Nach Eingang einer Meldung müssen die Meldestellen diese innerhalb einer bestimmten Frist bearbeiten und dem Hinweisgeber eine Rückmeldung geben. Je nachdem, zu welchem Ergebnis die Meldestelle bei ihrer Prüfung kommt kommt, muss sie gewisse Folgemaßnahmen ergreifen. Zu beachten ist auch die normierte Pflicht, Meldungen zu dokumentieren und die Dokumentation zwei Jahre aufzubewahren. 

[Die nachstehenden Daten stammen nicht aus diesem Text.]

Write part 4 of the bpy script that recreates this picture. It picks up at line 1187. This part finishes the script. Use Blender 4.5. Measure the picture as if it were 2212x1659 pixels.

Zusätzlich zu den internen Meldestellen soll der Bund eine externe Meldestelle beim Bundesamt für Justiz einrichten, daneben sieht das Gesetz die Einrichtung weiterer externer Meldestellen, beispielsweise beim Bundeskartellamt, vor. Auch an diese kann sich der Hinweisgeber wenden, ihm steht demnach ein Wahlrecht zwischen interner und externer Meldestelle zu. Unternehmen ist daher dringend anzuraten, ihre internen Meldekanäle so einfach zugänglich wie möglich zu gestalten und diese auch aktiv gegenüber den Beschäftigten zu bewerben, damit die Meldungen unternehmensintern bleiben.

3. Sanktionen

Auch der neue Gesetzesentwurf normiert hohe Bußgelder. Wer seiner Verpflichtung zur Einrichtung und/oder zum Betreiben interner Meldestellen nicht nachkommt, muss mit einem Bußgeld von bis zu 20.000 Euro rechnen. Die Verhängung von Repressalien gegen Hinweisgeber kann für Unternehmen mit einem Bußgeld von bis zu 1.000.000 Euro geahndet werden. Im Bußgeldverfahren soll die erwähnte Beweislastumkehr in dem Fall aber nicht gelten. Wichtig ist auch, dass die Verletzung der Vertraulichkeit bußgeldbewährt ist. Hier drohen Bußgelder von bis zu 100.000 Euro. 

III. Fazit

Aufgrund der bereits jetzt für eine Vielzahl von Unternehmen sowie Behörden geltenden EU-Richtlinie sowie dem in absehbarer Zeit zu erwartenden nationalen Hinweisgeberschutzgesetz ist eine nähere Beschäftigung mit der Materie unumgänglich. Dabei sollten die zur Einrichtung einer internen Meldestelle Verpflichteten dies jedoch nicht nur als Last, sondern auch als Chance begreifen. Interne Meldestellen können nennenswert dazu beitragen, Missstände frühzeitig aufzudecken und so beispielsweise Haftungsfälle zu vermeiden.